The preponderance of evidence standard means you are 51% sure that the defendant is guilty. Versus the beyond a reasonable doubt standard used in criminal courts. This severely lowers the standard of proof necessary to get convicted. “Maybe it happened. Maybe it didn’t. I’m leaning more towards the maybe so he is guilty.”


Page 11


“Thus, in order for a school’s grievance procedures to be consistent with Title IX standards, the school must use a preponderance of the evidence standard (i.e., it is more likely than not that sexual harassment or violence occurred). The “clear and convincing” standard (i.e., it is highly probable or reasonably certain that the sexual harassment or violence occurred), currently used by some schools, is a higher standard of proof. Grievance procedures that use this higher standard are inconsistent with the standard of proof established for violations of the civil rights laws, and are thus not equitable under Title IX. Therefore, preponderance of the evidence is the appropriate standard for investigating allegations of sexual harassment or violence.”

I addressed this above.


Page 12


“OCR strongly discourages schools from allowing the parties personally to question or cross-examine each other during the hearing. Allowing an alleged perpetrator to question an alleged victim directly may be traumatic or intimidating, thereby possibly escalating or perpetuating a hostile environment.”
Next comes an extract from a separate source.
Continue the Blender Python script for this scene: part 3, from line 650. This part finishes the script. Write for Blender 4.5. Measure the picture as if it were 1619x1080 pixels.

So not only is the standard of evidence lowered but you can’t ask your accuser questions. You can’t face your accuser in court because it might hurt their feelings.


page 16

“When a recipient does not come into compliance voluntarily, OCR may initiate proceedings to withdraw Federal funding by the Department or refer the case to the U.S. Department of Justice for litigation.”


Schools WILL go along with this directive that violates civil rights or we will close you down.


page 19

Russlynn Ali

Assistant Secretary for Civil Rights


Russlynn Ali is the feminist who wrote this directive.